Market Denialism

Jayson Lusk and Pierre Desrochers write,

In a recent paper, Andrew Zumkehr and Elliott Campbell (2015; Front Ecol Environ 13[5]: 244–248) present a simulation study that assesses the technological feasibility of providing enough local calories to feed every American. In so doing, they suggest turning back the clock on one of Homo sapiens sapiens’ greatest evolutionary achievements: the ability to trade physical goods over increasingly longer distances, producing an attending ever-widening division of labor (Horan et al. 2005). The main benefit of this process is that one hundred people who specialize and engage in trade end up producing and consuming far more than one hundred times what any one individual would achieve on his or her own. By spontaneously relocating food production to regions with higher biotic potential for specific types of crops and livestock in order to optimize the overall use of resources, trade and the division of labor have delivered more output at lower costs.

Pointer from Mark Thoma.

I am stunned by the casual way in which environmentalists dismiss the information that markets provide concerning costs. They instead substitute their own cost estimates.

Some further thoughts:

1. If you really have a better estimate of costs than the market, then there should be profit opportunity. In the case of locavorism, you should be able to offer local food for lower prices. Do any locavorists stop to wonder why food that comes from far away cost less? Do they suppose it is some perverse conspiracy on the part of “big food” to subsidize the transportation industry (or perhaps the other way around)?

2. Consider recycling. At a local elementary school, I saw the winning poster in a county contest to promote recycling. The poster pictured a barren, brown earth, and said that this is what would happen if we did not recycle. And yet, economically, government-forced recycling is unsustainable, and it probably results in a net cost to environmental desiderata. (I wonder if people on the left would be so attached to government-run schools if the propaganda coming from those schools offended them.)

3. Consider two extremes: “free-market fundamentalism,” which says that markets always lead to optimal outcomes; and “market denialism,” which I will define as the belief that the information found in markets is of so little importance that one’s personal opinions should take precedence. I think that in practice market denialism is much more prevalent than free-market fundamentalism. In fact, it is so prevalent that no one refers to it as “market denialism.” They just presume that it is the appropriate point of view.

Related: Clive Crook cites Dani Rodrik‘s 10 commandments for economists.

“Substituting your values for the public’s is an abuse of your expertise.”

Pointer from Tyler Cowen. And how can Rodrik be immune from “abuse of your expertise”?
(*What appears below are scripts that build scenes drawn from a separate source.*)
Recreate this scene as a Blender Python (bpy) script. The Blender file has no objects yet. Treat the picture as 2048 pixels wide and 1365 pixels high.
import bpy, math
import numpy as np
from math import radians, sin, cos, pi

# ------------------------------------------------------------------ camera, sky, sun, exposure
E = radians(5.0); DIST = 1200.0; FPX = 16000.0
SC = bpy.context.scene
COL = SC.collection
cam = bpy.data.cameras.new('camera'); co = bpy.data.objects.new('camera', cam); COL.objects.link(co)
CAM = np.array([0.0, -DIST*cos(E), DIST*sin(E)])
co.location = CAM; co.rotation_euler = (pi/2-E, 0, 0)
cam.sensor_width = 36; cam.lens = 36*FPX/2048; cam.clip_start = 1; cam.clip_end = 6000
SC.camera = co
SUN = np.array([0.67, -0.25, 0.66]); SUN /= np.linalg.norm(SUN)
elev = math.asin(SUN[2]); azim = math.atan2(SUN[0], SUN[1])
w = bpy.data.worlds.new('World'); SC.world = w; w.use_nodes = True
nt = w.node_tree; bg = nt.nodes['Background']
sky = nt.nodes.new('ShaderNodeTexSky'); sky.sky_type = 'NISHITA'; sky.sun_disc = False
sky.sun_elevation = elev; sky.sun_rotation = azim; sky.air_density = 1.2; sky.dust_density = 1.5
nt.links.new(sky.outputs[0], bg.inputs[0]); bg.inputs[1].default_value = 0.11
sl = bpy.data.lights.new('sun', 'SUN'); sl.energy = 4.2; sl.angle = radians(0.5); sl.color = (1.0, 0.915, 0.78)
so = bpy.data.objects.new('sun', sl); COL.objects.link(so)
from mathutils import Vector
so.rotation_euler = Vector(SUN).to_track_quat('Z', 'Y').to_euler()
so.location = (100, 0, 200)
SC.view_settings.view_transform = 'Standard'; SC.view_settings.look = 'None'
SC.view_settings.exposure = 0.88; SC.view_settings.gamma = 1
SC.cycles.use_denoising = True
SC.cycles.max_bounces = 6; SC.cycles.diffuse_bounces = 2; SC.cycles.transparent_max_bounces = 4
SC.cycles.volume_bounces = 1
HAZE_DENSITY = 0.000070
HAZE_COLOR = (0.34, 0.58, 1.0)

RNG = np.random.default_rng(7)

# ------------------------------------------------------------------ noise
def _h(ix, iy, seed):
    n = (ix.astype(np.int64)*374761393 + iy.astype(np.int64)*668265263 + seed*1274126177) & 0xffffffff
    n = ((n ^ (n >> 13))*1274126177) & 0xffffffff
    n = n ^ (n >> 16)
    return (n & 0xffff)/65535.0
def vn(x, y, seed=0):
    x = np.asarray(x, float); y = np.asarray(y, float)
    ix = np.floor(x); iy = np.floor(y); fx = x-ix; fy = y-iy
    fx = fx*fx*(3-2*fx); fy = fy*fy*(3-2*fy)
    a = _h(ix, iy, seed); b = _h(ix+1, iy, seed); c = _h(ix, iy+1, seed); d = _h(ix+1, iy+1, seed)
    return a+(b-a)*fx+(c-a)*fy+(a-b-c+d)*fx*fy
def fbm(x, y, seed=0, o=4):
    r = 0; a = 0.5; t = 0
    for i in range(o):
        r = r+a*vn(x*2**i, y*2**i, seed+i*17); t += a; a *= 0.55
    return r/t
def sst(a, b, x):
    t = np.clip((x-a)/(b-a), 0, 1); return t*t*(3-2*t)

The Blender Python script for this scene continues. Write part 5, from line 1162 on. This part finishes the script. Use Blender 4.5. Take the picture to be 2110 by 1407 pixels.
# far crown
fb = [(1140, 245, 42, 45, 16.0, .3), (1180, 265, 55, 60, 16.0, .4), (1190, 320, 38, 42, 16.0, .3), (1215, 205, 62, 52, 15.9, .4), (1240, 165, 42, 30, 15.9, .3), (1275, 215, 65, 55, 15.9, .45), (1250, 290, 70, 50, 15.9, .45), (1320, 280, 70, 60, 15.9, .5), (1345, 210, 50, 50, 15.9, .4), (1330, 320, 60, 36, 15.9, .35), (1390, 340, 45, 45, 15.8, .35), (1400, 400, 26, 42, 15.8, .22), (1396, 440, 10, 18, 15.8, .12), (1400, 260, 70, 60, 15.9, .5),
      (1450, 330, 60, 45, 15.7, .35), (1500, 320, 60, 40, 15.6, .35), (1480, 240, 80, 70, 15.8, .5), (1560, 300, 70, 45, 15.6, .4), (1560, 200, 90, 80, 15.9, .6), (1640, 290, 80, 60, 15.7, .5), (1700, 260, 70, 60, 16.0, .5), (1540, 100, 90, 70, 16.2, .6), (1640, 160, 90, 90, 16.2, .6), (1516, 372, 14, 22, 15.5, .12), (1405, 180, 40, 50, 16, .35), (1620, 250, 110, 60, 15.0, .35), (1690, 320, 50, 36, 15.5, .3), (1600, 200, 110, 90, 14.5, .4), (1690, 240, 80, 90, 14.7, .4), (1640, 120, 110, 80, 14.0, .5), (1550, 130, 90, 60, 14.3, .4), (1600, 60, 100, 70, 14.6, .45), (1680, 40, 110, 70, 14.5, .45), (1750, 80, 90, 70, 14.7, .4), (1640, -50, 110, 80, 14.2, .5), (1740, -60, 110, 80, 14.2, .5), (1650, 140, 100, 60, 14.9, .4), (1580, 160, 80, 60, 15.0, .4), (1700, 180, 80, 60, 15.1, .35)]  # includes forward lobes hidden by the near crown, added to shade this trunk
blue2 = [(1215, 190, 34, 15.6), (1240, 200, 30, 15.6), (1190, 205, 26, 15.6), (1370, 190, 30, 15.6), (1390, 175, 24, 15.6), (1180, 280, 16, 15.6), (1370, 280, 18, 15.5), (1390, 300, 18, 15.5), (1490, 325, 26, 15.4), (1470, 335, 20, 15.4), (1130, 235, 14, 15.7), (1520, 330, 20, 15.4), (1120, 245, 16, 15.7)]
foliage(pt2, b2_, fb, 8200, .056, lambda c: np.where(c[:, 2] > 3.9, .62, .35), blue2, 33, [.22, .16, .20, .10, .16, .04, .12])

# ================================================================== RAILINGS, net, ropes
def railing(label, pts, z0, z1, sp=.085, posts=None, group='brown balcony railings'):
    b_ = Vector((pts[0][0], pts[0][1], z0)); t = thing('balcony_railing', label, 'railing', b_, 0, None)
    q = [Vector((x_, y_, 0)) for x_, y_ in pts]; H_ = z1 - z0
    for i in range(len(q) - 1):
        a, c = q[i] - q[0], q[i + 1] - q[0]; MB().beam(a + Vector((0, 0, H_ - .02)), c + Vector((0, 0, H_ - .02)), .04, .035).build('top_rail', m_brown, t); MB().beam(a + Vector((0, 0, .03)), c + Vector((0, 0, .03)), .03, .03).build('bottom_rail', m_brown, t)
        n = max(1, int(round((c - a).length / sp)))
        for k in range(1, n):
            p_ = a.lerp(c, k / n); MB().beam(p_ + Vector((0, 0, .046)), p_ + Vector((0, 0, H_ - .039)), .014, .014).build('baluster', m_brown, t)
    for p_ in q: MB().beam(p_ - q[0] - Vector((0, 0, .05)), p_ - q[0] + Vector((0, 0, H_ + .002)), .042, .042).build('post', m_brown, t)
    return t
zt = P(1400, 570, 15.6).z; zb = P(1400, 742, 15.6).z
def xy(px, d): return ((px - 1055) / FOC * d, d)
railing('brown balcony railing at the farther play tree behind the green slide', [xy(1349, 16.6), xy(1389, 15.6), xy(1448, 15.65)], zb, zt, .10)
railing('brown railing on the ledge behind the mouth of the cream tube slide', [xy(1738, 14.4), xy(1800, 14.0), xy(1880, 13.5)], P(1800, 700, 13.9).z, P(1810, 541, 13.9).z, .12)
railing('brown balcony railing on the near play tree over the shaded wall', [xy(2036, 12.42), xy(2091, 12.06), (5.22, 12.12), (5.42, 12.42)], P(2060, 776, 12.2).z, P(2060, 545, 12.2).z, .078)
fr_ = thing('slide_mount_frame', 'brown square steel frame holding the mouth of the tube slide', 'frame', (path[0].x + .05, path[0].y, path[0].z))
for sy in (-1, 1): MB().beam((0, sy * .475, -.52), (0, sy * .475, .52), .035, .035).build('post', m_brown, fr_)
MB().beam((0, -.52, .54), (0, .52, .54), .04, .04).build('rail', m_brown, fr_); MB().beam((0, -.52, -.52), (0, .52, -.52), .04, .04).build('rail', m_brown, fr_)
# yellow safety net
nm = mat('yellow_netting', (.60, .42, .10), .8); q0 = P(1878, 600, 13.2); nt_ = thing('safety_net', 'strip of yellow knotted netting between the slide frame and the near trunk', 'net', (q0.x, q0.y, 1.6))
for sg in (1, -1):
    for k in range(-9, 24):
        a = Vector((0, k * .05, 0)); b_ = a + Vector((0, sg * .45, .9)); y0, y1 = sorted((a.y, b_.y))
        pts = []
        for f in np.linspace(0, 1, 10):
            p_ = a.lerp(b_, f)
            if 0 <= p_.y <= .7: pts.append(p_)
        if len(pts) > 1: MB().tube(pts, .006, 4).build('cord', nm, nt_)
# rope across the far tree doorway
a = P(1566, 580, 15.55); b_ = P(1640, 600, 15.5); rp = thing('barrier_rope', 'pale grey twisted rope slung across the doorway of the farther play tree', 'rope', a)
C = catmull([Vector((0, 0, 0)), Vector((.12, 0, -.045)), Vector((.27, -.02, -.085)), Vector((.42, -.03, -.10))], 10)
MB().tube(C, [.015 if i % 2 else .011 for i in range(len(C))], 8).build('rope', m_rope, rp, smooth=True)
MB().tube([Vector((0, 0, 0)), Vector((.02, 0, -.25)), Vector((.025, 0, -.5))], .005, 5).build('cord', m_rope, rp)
3 thoughts on “Market Denialism

  1. Well, there are people making ton of profits off of natural local foods with farmer markets, Whole Foods and Trader Joe’s prices. I tend to believe most of the anti-GMO movement to be 50% of people who profit from the selling of non GMO foods.

    Boy Recycling is your hobby horse. Most of these are local governments mildly subsidizing a program that probably keeps the price of Land Fills a lot lower in the long run.

  2. Hard to know what people really think, but I think many locavores see this as improving freshness and nutrients and assume while costs are higher, they won’t be that much higher if more spending stays local, and may even stimulate advanced production techniques that may lower them more in the future, though these seem weak. Recycling just promotes keeping the amount and cost of waste as low as possible at the slight increase of effort at the household sorting level, a partial rather than full optimization but also why it is done only at the simplest level. If markets lead to one universal specialized machine then self reliant households are the counterpart where all markets have been assembled, scaled, and automated out of existence, eventually forming our own independent self replicating spaceships and the only exchange is in shared ideas and performances, a view of a far distant future.

  3. Someone needs to make an “I, pencil” version of global food trade.

    In my pantry I see Macadamia nuts from Australia, pineapple from Hawaii, Dried mango from the Philippines, Rum and brown sugar from the Caribbean , Vanilla from Madagascar, Coffee from Costa Rica, Turmeric from India, Miso paste and Seaweed from Japan, Dried apricots from Turkey, Couscous from Israel, and so forth. I go on for a long time. I have the whole world in a little closet! It’s great, and that it was affordable makes it even more awesome. All acquired through peaceful trade too.

    Some people just can’t accept that the proper attitude is not gloom or guilt but celebratory gratitude, “What a time to be alive!”